B2C marketers are very good at responding at speed because they realize that time is a key measure of value for most consumers. The companies that make the experience easy and fast will win more often than not. Is speed of response important to your team?

Do you monitor social media for mentions? Do you reach out and solve the issues raised by the people that respect you enough to complain?

Do you reply to Glassdoor posts about your company? How you treat your employees tell prospects a lot about how those employees will treat them if they buy from your company.

Modern buyers want your attention when they want it. The B2B companies that show up how and where and when modern buyers expect will win the highest numbers of deals.
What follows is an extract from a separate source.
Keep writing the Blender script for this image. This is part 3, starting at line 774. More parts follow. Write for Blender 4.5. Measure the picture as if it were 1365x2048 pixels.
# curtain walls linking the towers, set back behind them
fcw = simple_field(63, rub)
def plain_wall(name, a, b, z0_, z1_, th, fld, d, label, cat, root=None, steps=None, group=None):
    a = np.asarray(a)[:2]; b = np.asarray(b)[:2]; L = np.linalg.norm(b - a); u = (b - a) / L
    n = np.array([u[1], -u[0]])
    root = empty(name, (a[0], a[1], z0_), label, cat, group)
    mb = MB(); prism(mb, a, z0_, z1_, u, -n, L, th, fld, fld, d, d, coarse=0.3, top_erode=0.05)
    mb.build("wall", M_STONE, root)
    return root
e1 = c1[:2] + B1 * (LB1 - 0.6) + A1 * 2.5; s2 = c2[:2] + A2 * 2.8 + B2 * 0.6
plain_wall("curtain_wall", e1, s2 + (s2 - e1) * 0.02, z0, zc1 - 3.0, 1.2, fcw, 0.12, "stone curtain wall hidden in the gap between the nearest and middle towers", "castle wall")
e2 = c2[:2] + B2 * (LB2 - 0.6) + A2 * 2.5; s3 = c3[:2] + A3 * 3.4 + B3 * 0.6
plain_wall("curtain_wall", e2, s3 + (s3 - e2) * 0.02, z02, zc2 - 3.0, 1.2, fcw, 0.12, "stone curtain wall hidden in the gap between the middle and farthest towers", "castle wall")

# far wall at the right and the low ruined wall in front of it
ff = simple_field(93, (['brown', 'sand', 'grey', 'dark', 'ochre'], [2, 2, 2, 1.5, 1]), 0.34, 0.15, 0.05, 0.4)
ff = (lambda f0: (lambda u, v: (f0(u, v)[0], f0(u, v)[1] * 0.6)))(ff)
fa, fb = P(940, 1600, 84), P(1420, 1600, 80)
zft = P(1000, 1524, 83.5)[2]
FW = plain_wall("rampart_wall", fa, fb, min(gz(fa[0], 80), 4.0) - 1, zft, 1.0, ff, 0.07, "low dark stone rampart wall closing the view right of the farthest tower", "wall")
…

Listen to “Don't Break Your Brand: Maintaining Brand Integrity for Manufacturers who Go Direct-to-Consumer” on Spreaker.

Be honest

Being honest is about being transparent as much as it about telling the truth. Most B2B companies do not really want to be honest about what is really happening with a B2B prospect or customer.

Think about this. If I can see where my $10 package from Amazon is at any time why shouldn’t I be able to see where my $1 million machine is in the manufacturing and delivery? I believe many B2B companies withhold this information in order to avoid the truth.

Modern buyers expect you to open up your process to your buyers. Being honest and open builds trust and confidence in the mind of the buyer. Plus honesty and openness ensures that your entire team is accountable to the customer and that you are delivering a great B2B experience.

More than anything related to your product or service, a great B2B customer experience is the best competitive advantage you can create.